Why Equity Crowdfunding Won’t Happen This Year

It seems crowdfunding for equity in the US will take at least another year before it transforms the legislative and regulatory Securities & Exchange Commission Act of 1933 and 1934.  The US is the first and only country in the world actually changing its charters to allow crowdfunding for equity to roam freely among its citizens.  The negativity from naysayers has been adamant and deliberate. Yet we maintain that the industry is estimated to reach $6 billion in 2013.

I have outlined 10 Steps necessary for the implementation of crowdfunding for equity (where stocks are exchanged for cash via online sites), which was part of President Obama’s Jumpstart Our Business Startup (JOBS) Act, signed into law April 5, 2012 and soon to see its first anniversary.  The SEC had a deadline to interpret the intentions of the House of Representatives and the Senate in the JOBS Act and to translate those intentions into compliant laws and procedures.  The SEC has to date facilitated enacting 3 out of 6 title provisions of the Act – the outstanding three are Regulation A plus, exemption Regulation D, 506c that removes the solicitation ban from private offerings under SEC and crowdfunding offerings online (cash for stock).  Yet, crowdfunding for equity’s deadline passed without implementation on January 1, 2013 and here are some of the reasons.

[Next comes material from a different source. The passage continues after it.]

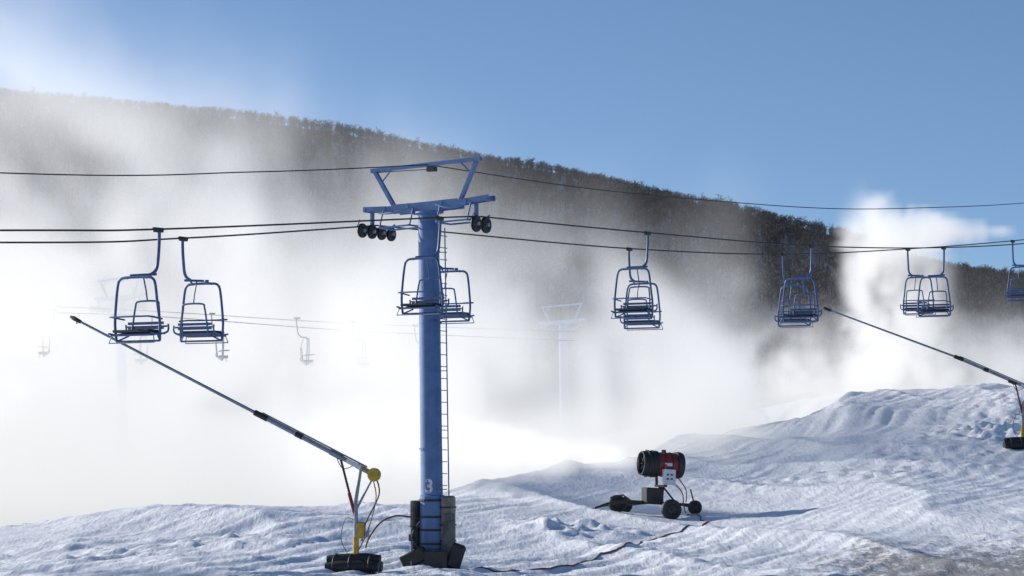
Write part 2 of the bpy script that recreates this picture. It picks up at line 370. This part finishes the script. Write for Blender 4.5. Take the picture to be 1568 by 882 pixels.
# ------------------------------------------------ tower
def tower(name,X,Y,zb,D,Lx,scale_h=1.0,detail=True):
    mb=MB(); tl=0.042
    H=6.3-zb if detail else scale_h
    top=zb+H
    C=Vector((X,Y,0)); 
    def W(l,d,z): return C+Lx*l+D*d+U*(top+z+tl*l)
    mb.tube([Vector((X+0.11,Y,zb-0.3)),Vector((X,Y,top-0.12))],[0.285,0.265],M_blue,28)
    mb.lathe(Vector((X,Y,top-0.14)),U,[(0,0.27),(0,0.34),(0.05,0.34),(0.05,0.0)],M_blue)
    for s in(-1,1):
        for dd in(-0.16,0.16):
            mb.beam(W(0,dd,0.03),W(s*0.95,dd,0.04),0.05,0.24,M_blue); mb.beam(W(s*0.95,dd,0.06),W(s*(1.86),dd,0.11),0.05,0.13,M_blue)
    for l in(-1.8,-1.2,-0.5,0.5,1.2,1.8): mb.beam(W(l,-0.2,0.08),W(l,0.2,0.08),0.05,0.10,M_blue)
    mb.beam(W(-0.35,0,-0.1),W(0.35,0,-0.1),0.34,0.1,M_blue)
    mb.beam(W(-1.0,0,0.1),W(-1.6,0,1.06),0.10,0.10,M_blue,up=D); mb.beam(W(0.95,0,0.12),W(1.42,0,1.08),0.10,0.10,M_blue,up=D)
    mb.beam(W(-1.72,0,1.10),W(1.55,0,1.11),0.11,0.10,M_blue)
    mb.tube([W(-1.4,0,0.78),W(-1.1,0,1.08)],0.02,M_blue,6); mb.tube([W(1.25,0,0.78),W(0.95,0,1.08)],0.02,M_blue,6)
    mb.tube(smoothpath([W(-1.72,0,1.05),W(-0.9,0,1.02),W(0.1,0,0.98)],4),0.010,M_cable,5)
    mb.box(W(0.1,0,0.98),(Lx,D,U),(0.12,0.08,0.06),M_dark); mb.box(W(0.02,0,1.02),(Lx,D,U),(0.04,0.04,0.06),M_dark)
    def train(l,zc,nw,half,R=0.185):
        off=zc-(top+tl*l)
        pos=[(-half+2*half*k/(nw-1)) for k in range(nw)]
        for dd in pos:
            c=W(l,dd,off); mb.lathe(c-Lx*0.05,Lx,[(0,0.03),(0,R*.92),(0.03,R),(0.035,R*.81),(0.065,R*.81),(0.07,R),(0.10,R*.92),(0.10,R*.54),(0.08,R*.5),(0.08,0.03)],M_black,22)
            mb.lathe(c-Lx*0.10,Lx,[(0,0.0),(0,0.05),(0.19,0.05),(0.19,0)],M_steel,10)
        for s in(-1,1):
            ln=[p for p in pos if p*s>0]; 
            mb.beam(W(l-0.10,min(ln)-0.05,off),W(l-0.10,max(ln)+0.05,off),0.03,0.09,M_bluedk)
        mb.beam(W(l-0.14,pos[0]*0.6,off+0.1),W(l-0.14,pos[-1]*0.6,off+0.1),0.03,0.10,M_blue)
        mb.beam(W(l-0.14,0,off+0.1),W(l-0.14,0,0.1),0.06,0.12,M_blue,up=D)
        for dd in(pos[0]-0.15,pos[-1]+0.15): mb.beam(W(l-0.12,dd*0.9,off+0.12),W(l+0.02,dd,off+0.26),0.03,0.04,M_blue)
    train(-1.55,5.75+ (top-6.3),4,0.68); train(1.55,5.83+(top-6.3),2,0.24,0.21)
    for sgn,l0,l1 in((-1,-1.25,-0.35),(1,0.45,1.35)):
        for dd in(-0.35,0.35):
            mb.tube([W(l0,dd,-0.42),W(l1,dd,-0.42)],0.024,M_blue,6)
        for l in(l0,l1):
            mb.tube([W(l,-0.35,-0.42),W(l,0.35,-0.42)],0.024,M_blue,6); 
        lo=l0 if sgn<0 else l1; li=l1 if sgn<0 else l0
        mb.tube([W(lo,-0.35,-0.42),W(lo,-0.16,0.05)],0.022,M_blue,6); mb.tube([W(li,-0.35,-0.42),W(li,-0.16,0.05)],0.022,M_blue,6)
        mb.tube(smoothpath([W(li,-0.4,0.02),W((lo+li)/2,-0.5,-0.1),W(lo,-0.4,-0.05)],4),0.02,M_blue,6)
    if not detail: return mb.obj(name)
    zt=top-0.5; z0=zb+1.6
    for dd in(-0.17,0.17):
        mb.tube([Vector((X+0.09,Y,0))+Lx*0.40+D*dd+U*z0,Vector((X,Y,0))+Lx*0.38+D*dd+U*zt],0.016,M_blue,6)
    k=z0+0.1
    while k<zt:
        c=Vector((X+0.05,Y,0))+Lx*0.39+U*k; mb.tube([c-D*0.17,c+D*0.17],0.012,M_blue,5)
        k+=0.3
    k=z0+0.3
    while k<zt:
        for dd in(-0.17,0.17): mb.tube([Vector((X+0.05,Y,k))+Lx*0.39+D*dd,Vector((X+0.05,Y,k))+Lx*0.2+D*dd*0.6],0.012,M_blue,5)
        k+=1.5
    for zz in(zb+2.9,zb+6.1): mb.lathe(Vector((X+0.05,Y,zz)),U,[(0,0.278),(0,0.292),(0.05,0.292),(0.05,0.275)],M_blue)
    bx=X+0.10
    mb.lathe((bx,Y,zb+0.42),U,[(0,0.28),(0,0.33),(1.32,0.32),(1.34,0.28)],M_blue,20)
    for zz in(0.5,0.85,1.18,1.6): mb.lathe((bx,Y,zb+zz),U,[(0,0.33),(0,0.352),(0.05,0.352),(0.05,0.33)],M_black,20)
    mb.box((bx+0.40,Y-0.12,zb+1.02),(Vector((.93,-.3,0)),Vector((.3,.93,0)),U),(0.14,0.22,0.72),M_tan,0.35)
    mb.box((bx+0.42,Y-0.42,zb+0.75),(Vector((.8,-.6,0)),Vector((.6,.8,0)),U+Lx*0.03),(0.17,0.05,0.55),M_grey,0.4)
    mb.box((bx-0.42,Y+0.05,zb+1.0),(Lx,D,U),(0.06,0.20,0.62),M_grey,0.4)
    for zz in(0.6,1.0,1.45): mb.box((bx+0.40,Y-0.12,zb+zz),(Vector((.93,-.3,0)),Vector((.3,.93,0)),U),(0.15,0.23,0.02),M_black,0.3)
    mb.box((bx,Y,zb+0.0),(Lx,D,U),(0.48,0.46,0.36),M_grey,0.15)
    mb.box((bx-0.45,Y-0.35,zb+0.18),(Vector((.9,-.2,.45)),Vector((.2,.95,0)),Vector((-.45,0,.9))),(0.34,0.10,0.18),M_black,0.3)
    mb.box((bx+0.60,Y-0.3,zb+0.22),(Vector((.85,0.1,-.3)),Vector((0,1,0)),Vector((.3,0,.95))),(0.19,0.26,0.32),M_black,0.3)
    mb.box((bx+0.1,Y-0.60,zb+0.10),(Lx,D,U),(0.30,0.08,0.27),M_dark,0.3)
    mb.tube(smoothpath([(bx-0.3,Y-0.4,zb+1.1),(bx-0.5,Y-0.5,zb+0.7),(bx-0.2,Y-0.6,zb+0.3)],5),0.02,M_black,6)
    ob=mb.obj(name)
    cu=bpy.data.curves.new('number_marking','FONT'); cu.body='3'; cu.size=0.48; cu.offset=0.012; cu.extrude=0.001
    t=bpy.data.objects.new('number_marking',cu); scene.collection.objects.link(t)
    bpy.context.view_layer.update(); me=bpy.data.meshes.new_from_object(t); bpy.data.objects.remove(t)
    R=0.292
    for v in me.vertices:
        a=(v.co.x-0.12)/R-0.28; zz=v.co.y
        v.co=Vector((bx+math.sin(a)*(R+v.co.z),Y-math.cos(a)*(R+v.co.z),zb+1.82+zz))
    me.materials.append(M_white); t=bpy.data.objects.new('number_marking',me); scene.collection.objects.link(t); t.parent=ob
    return ob
tower('lift_tower',TX,TY,TB,D,Lx)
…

By the way, crowdfunding is one pillar of crowdsourcing like crowd labor and crowd innovation.  Crowdfunding has four sectors of donation, reward, debt and equity.  Equity is the only issue in the JOBS Act where the SEC oversees any transactions of stocks in companies being offered.  It is similar to Kickstarter’s donation system but where you receive stock instead of rewards for cash.